Keyboarding Equipment, Automated

Keyboarding Equipment, Automated

 

machines designed to automate typing and logical processing of typed documents, which includes editing, proofreading, changing the format of the lines and pages of text, laying out of tables, and sorting information by assigned symbols.

Automated keyboarding equipment is used in editorial offices, business offices, technological and design bureaus at scientific research institutes, planning departments, accounting offices, and supply and marketing departments at industrial enterprises. The equipment is used either by itself or together with other equipment, as in the case of automated typing bureaus and computing bureaus for in-line data processing. The first automated keyboarding equipment appeared in the 1920’s and was used primarily for multiple reproductions of exact copies of the same text.

Automated keyboarding equipment may include a typing unit based on an electric typewriter, a device for recording information on a carrier (punched tape, magnetic tape, punched card, or magnetic card), a reader, and a unit to control the operation of the whole system. While the equipment may produce a typescript copy, it simultaneously produces an encoded record of the same document on a mechanical information carrier. The latter records not only the text and punctuation marks, but also the beginning and end of the line, the length of the line computed by number of characters, runovers, paragraphs, indentations, places set off by special type, and spacing between words and lines.
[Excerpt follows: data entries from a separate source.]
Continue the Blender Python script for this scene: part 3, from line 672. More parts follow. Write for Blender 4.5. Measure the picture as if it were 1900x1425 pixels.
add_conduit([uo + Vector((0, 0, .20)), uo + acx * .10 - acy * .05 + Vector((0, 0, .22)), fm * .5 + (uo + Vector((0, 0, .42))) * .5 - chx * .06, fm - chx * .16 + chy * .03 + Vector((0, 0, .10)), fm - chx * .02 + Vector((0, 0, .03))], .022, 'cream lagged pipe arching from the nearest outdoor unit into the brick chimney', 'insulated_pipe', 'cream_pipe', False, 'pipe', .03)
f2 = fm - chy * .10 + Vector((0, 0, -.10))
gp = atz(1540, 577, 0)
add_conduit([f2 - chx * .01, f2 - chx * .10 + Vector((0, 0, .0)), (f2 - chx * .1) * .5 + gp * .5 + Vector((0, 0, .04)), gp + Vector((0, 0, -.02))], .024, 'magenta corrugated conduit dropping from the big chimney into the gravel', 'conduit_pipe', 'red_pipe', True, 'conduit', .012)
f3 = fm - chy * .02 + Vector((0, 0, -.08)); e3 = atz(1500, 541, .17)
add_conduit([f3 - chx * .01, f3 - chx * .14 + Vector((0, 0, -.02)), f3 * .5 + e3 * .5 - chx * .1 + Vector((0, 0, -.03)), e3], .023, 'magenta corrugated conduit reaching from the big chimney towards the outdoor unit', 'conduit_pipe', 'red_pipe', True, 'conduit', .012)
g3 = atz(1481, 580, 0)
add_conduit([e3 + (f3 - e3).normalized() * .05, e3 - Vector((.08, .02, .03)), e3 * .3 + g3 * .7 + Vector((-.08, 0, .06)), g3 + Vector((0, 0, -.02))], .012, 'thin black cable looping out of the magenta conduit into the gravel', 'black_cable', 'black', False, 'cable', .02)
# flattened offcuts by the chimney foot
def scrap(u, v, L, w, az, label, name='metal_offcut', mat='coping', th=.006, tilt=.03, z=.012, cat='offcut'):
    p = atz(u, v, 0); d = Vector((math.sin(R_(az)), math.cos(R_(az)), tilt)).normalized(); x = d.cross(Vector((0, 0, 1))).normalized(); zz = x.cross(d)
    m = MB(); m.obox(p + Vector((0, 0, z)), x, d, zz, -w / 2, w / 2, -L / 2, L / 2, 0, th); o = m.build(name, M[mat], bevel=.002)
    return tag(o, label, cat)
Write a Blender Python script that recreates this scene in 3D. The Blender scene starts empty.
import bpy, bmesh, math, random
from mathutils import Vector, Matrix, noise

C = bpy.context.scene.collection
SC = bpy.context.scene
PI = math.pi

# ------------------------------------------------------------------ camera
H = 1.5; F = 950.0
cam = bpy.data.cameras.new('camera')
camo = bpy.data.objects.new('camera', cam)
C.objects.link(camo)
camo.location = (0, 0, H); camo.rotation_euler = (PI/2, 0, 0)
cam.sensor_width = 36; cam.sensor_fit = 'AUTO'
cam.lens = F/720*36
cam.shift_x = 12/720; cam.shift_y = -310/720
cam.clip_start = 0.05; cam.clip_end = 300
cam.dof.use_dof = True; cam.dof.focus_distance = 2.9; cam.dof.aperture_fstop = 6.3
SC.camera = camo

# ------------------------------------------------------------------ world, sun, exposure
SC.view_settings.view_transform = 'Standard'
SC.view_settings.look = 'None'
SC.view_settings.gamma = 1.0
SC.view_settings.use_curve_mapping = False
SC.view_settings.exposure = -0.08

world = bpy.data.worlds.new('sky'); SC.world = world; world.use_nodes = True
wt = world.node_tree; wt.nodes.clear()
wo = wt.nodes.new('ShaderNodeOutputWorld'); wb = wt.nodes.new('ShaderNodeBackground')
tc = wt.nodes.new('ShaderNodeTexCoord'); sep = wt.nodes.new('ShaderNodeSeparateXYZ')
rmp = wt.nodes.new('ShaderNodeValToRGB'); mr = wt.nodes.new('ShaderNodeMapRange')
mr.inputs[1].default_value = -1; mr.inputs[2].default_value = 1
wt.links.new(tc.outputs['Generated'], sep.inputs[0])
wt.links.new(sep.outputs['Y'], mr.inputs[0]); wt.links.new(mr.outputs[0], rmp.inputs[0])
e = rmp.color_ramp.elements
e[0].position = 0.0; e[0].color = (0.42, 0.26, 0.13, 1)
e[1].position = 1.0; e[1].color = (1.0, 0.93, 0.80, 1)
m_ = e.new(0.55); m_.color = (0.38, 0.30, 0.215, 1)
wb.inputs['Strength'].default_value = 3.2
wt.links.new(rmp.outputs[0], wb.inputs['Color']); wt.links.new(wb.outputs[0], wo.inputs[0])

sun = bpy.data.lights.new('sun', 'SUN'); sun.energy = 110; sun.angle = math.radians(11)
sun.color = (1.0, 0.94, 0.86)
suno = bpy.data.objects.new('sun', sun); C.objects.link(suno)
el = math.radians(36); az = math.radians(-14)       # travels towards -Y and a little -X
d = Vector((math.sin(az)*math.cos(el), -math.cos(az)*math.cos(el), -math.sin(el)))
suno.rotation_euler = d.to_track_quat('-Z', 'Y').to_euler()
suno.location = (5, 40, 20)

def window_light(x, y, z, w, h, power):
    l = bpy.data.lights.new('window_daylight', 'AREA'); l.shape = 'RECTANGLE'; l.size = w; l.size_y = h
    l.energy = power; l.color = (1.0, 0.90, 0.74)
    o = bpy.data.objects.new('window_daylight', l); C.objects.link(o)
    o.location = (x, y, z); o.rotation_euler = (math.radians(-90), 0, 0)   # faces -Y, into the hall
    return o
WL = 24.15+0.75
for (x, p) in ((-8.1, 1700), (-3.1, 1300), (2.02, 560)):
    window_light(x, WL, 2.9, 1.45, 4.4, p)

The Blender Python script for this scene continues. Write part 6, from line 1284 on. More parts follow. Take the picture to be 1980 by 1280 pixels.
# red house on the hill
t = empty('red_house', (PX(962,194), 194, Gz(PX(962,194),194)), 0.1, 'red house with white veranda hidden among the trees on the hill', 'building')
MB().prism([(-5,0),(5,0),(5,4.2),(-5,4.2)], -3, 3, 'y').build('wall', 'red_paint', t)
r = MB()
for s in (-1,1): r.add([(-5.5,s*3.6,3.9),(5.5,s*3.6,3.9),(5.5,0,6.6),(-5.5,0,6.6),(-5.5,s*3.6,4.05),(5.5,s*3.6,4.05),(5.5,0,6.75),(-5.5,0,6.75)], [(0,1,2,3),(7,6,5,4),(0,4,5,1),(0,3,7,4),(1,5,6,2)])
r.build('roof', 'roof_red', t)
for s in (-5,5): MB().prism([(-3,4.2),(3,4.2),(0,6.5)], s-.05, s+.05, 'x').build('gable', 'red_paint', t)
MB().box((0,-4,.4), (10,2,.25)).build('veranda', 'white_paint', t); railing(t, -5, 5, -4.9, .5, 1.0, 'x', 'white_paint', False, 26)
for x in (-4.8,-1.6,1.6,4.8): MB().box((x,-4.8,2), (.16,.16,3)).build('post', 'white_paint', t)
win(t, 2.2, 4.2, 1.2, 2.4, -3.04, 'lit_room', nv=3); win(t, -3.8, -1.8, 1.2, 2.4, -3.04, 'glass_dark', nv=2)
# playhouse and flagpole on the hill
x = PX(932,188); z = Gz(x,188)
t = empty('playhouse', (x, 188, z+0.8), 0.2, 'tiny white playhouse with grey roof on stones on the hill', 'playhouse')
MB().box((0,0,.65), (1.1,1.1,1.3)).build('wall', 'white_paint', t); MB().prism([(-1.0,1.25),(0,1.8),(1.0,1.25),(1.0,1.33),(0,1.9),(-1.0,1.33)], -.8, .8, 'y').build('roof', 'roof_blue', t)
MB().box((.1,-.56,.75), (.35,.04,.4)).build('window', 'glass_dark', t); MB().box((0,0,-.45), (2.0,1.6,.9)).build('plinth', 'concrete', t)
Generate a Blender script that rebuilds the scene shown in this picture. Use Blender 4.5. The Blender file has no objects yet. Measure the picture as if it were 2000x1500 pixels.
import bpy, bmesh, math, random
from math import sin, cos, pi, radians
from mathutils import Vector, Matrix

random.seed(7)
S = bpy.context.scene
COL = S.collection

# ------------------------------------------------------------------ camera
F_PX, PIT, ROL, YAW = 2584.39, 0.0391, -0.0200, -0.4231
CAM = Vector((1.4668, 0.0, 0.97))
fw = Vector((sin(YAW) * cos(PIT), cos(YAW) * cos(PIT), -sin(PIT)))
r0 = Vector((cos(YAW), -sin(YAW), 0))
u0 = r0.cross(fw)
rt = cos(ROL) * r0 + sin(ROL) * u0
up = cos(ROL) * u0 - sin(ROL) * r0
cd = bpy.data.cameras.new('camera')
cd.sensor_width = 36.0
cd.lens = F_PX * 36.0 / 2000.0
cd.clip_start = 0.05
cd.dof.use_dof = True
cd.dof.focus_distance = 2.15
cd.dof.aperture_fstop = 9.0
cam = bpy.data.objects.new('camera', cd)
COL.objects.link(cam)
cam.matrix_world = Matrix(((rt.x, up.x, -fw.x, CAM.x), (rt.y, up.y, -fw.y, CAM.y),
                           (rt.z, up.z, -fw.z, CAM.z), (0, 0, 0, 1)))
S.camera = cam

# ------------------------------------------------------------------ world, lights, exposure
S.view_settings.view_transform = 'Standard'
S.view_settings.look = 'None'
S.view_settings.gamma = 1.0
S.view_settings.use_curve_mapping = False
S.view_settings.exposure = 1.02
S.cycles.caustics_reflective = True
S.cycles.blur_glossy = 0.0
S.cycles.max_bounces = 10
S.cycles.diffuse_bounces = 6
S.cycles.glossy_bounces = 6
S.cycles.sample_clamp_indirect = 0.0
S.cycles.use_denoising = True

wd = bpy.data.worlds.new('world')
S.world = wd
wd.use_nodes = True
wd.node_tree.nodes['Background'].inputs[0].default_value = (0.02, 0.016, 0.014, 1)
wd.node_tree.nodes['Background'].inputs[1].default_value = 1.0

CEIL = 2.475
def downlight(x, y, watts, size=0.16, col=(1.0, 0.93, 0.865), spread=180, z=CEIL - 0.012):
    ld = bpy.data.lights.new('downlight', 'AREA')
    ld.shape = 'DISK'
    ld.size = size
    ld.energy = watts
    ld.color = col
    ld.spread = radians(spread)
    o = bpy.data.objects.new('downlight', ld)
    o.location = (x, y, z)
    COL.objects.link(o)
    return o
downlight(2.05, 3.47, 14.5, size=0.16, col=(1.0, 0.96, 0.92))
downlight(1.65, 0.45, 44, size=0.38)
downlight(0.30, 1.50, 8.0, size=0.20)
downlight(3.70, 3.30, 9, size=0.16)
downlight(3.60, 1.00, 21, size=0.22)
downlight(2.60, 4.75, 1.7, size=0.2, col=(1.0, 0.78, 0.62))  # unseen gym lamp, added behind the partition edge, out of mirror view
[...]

After the typed text is edited and proofread, the operator places the carrier with the coded recording of the document in the reader. Using the control console of the machine, the operator sets the first instruction from the program that the automated keyboarding equipment must follow so that the segments of text not requiring changes are typed automatically, and only additions and corrections are typed from the keyboard. Where the corrections or additions are extensive, the program is recorded beforehand on an information carrier; the operator sets the instruction for access to the program on the control console, and after that the process goes automatically. As a result the operator receives an edited, typed text and a new, corrected recording on the machine information carrier.

Where standard business documents are typed frequently, standard texts are recorded on information carriers and assigned identifying codes. Using these codes, the automated keyboarding equipment selects the required text and types it automatically, and the operator types in variable information directly from the keyboard. Tables and empty graph forms that are recorded beforehand on an information carrier are filled out in a similar manner.

The automated keyboarding equipment that appeared in the late 1960’s was more sophisticated in terms of functional capabilities. These more recent machines have libraries of standard programs for filling out forms, calculating tables, and selecting sets of data from a data file on the basis of assigned symbols. They also perform calculations and are able to interact with large-capacity memory units such as magnetic-disc units; in other words, they have changed from machines for automatic text proofreading and editing into information machines.

REFERENCES

Kachalina, L. N. Nauchnaia organizatsiia upravlencheskogo truda: Orgproektirovanie. Moscow, 1973.
Alferov, A. V., I. S. Reznik, and V. G. Shorin. Orgatekhnika. Moscow, 1973.